Michigan State did rally to survive its game Saturday, which tells you that team still has a heartbeat. Now it comes home. Does it agree with the current perception that it's nothing special, or does it build on the comeback win it cobbled together in Bloomington?

If you're Iowa, you're just worried about what the Hawkeyes will look like on Saturday. You have a weekend away from football and three players show up on the Iowa City arrest reports? And one is a captain, senior cornerback Micah Hyde?

I like Hyde. I interviewed him one-on-one for 15 minutes in Chicago in July, and came away more impressed than before he answered my questions. He struck me as smart, well-spoken, and with his ego in check. He's a team captain, and the Hawkeyes don't have dopes or goofballs as team captains.
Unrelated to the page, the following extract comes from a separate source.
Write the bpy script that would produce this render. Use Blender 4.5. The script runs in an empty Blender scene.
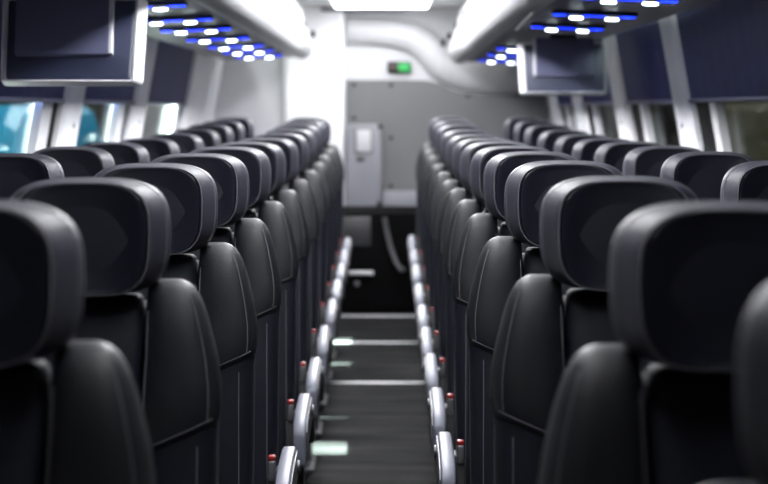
import bpy, bmesh, math, random
from mathutils import Vector, Matrix
random.seed(4)
C = bpy.context.scene.collection
sc = bpy.context.scene
F = 1820.0                      # focal length in pixels
CAM_Z = 1.48
PITCH = math.atan(132 / F)
YAW = 4 / F
XC = -0.047                     # bus centre line seen from the camera

# ------------------------------------------------------------------ materials
def mat(name, col, rough=.5, metal=0, spec=.5, bump=0, bscale=200, vary=0, vscale=6, coat=0, emit=None, estr=0, sheen=0):
    m = bpy.data.materials.new(name); m.use_nodes = True
    nt = m.node_tree; b = nt.nodes['Principled BSDF']
    b.inputs['Base Color'].default_value = (*col, 1)
    b.inputs['Roughness'].default_value = rough
    b.inputs['Metallic'].default_value = metal
    b.inputs['Specular IOR Level'].default_value = spec
    b.inputs['Coat Weight'].default_value = coat
    b.inputs['Sheen Weight'].default_value = sheen
    tc = nt.nodes.new('ShaderNodeTexCoord')
    if bump:
        n = nt.nodes.new('ShaderNodeTexNoise'); n.inputs['Scale'].default_value = bscale; n.inputs['Detail'].default_value = 3
        nt.links.new(tc.outputs['Object'], n.inputs['Vector'])
        bp = nt.nodes.new('ShaderNodeBump'); bp.inputs['Strength'].default_value = bump; bp.inputs['Distance'].default_value = .002
        nt.links.new(n.outputs['Fac'], bp.inputs['Height']); nt.links.new(bp.outputs['Normal'], b.inputs['Normal'])
    if vary:
        n = nt.nodes.new('ShaderNodeTexNoise'); n.inputs['Scale'].default_value = vscale; n.inputs['Detail'].default_value = 4
        nt.links.new(tc.outputs['Object'], n.inputs['Vector'])
        r = nt.nodes.new('ShaderNodeValToRGB')
        r.color_ramp.elements[0].color = (*[c * (1 - vary) for c in col], 1)
        r.color_ramp.elements[1].color = (*[min(1, c * (1 + vary)) for c in col], 1)
        r.color_ramp.elements[0].position = .3; r.color_ramp.elements[1].position = .7
        nt.links.new(n.outputs['Fac'], r.inputs['Fac']); nt.links.new(r.outputs['Color'], b.inputs['Base Color'])
    if emit:
        b.inputs['Emission Color'].default_value = (*emit, 1); b.inputs['Emission Strength'].default_value = estr
    return m

M = {}
M['leather_grey'] = mat('leather_grey', (.0145, .0147, .022), .55, spec=.28, bump=.25, bscale=260, vary=.12, vscale=30)
M['leather_wing'] = mat('leather_wing', (.0043, .0047, .0064), .52, spec=.22, bump=.25, bscale=260, vary=.12, vscale=30)
M['leather_navy'] = mat('leather_navy', (.0028, .0032, .0075), .5, spec=.2, bump=.2, bscale=320, vary=.15, vscale=30)
M['panel_navy'] = mat('panel_navy', (.0062, .007, .0125), .55, spec=.22, bump=.2, bscale=320, vary=.15, vscale=30)
M['fabric_navy'] = mat('fabric_navy', (.0025, .003, .0068), .6, spec=.16, bump=.25, bscale=500, vary=.15, vscale=30)
M['thread'] = mat('thread', (.09, .09, .1), .8, spec=.1)
M['shell'] = mat('shell', (.012, .012, .014), .45)
M['arm_grey'] = mat('arm_grey', (.09, .094, .12), .45, spec=.3, vary=.05, vscale=9)
M['arm_dark'] = mat('arm_dark', (.03, .03, .035), .4)
M['red'] = mat('red', (.2, .006, .006), .4)
M['buckle'] = mat('buckle', (.06, .06, .065), .4)
M['webbing'] = mat('webbing', (.02, .02, .022), .7)
M['steel_dark'] = mat('steel_dark', (.05, .05, .055), .45, metal=.6)
M['white_plastic'] = mat('white_plastic', (.78, .78, .80), .4, vary=.02, vscale=2)
M['rack_nose'] = mat('rack_nose', (.40, .40, .41), .42, vary=.03, vscale=3)
M['rack_panel'] = mat('rack_panel', (.06, .06, .064), .38, vary=.08, vscale=5)
M['ceiling'] = mat('ceiling', (.8, .8, .8), .6, vary=.02, vscale=2)
M['pillar'] = mat('pillar', (.74, .74, .77), .45, vary=.04, vscale=5)
M['wall_grey'] = mat('wall_grey', (.32, .32, .34), .6, bump=.2, bscale=90, vary=.04, vscale=4)
M['rear_grey'] = mat('rear_grey', (.12, .12, .124), .55, bump=.15, bscale=120, vary=.04, vscale=4)
M['rear_white'] = mat('rear_white', (.5, .5, .52), .5, vary=.02, vscale=2)
M['wall_white'] = mat('wall_white', (.8, .8, .84), .5, vary=.02, vscale=2)
M['locker'] = mat('locker', (.19, .19, .215), .45, vary=.03, vscale=5)
M['plate'] = mat('plate', (.45, .45, .47), .35)
M['black'] = mat('black', (.0012, .0012, .0014), .7, spec=.04)
M['gasket'] = mat('gasket', (.003, .003, .0035), .6, spec=.06)
M['blind'] = mat('blind', (.0055, .009, .068), .6, spec=.12, bump=.2, bscale=400, vary=.12, vscale=14)
M['blind_bar'] = mat('blind_bar', (.06, .06, .13), .4)
M['tv_navy'] = mat('tv_navy', (.020, .025, .058), .42, bump=.15, bscale=300)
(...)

But even the best and the brightest can do foolish things. Hyde told Iowa City police he "had drunk a vodka/Sprite, a shot and a Bud Light earlier in the night" before his arrest for public intoxication and interference of official acts. That mixture of beverages is a recipe for dumb.

Ah, the siren call of downtown Iowa City. Which is a double entendre if ever there one existed.

You would assume Hyde will be suspended for Saturday's game. The timing isn't exquisite. But college football is nothing if not constantly changing parts.

Last week, TCU starting quarterback Casey Pachall was arrested for suspicion of driving while intoxicated, and was promptly suspended by his coach, Gary Patterson.

That had a direct influence on Iowa State upsetting the Horned Frogs, 37-23. Pachall's replacement, freshman Trevone Boykin, threw three interceptions. Pachall was picked off just once over TCU's first four games.

What also had a direct influence in the result was the way the Cyclones' offense made big plays against the vaunted TCU defense. ISU wide receiver Josh Lenz got a helmet sticker from ESPN's Lou Holtz for catching three touchdown passes and throwing another.

When have you ever heard Holtz talk about Iowa State? Oh yeah, after ISU's win over Oklahoma State last November.

Now the Cyclones are ranked 25th in the coaches' Top 25. That's two spots behind ... TCU. Some perceptions don't change immediately.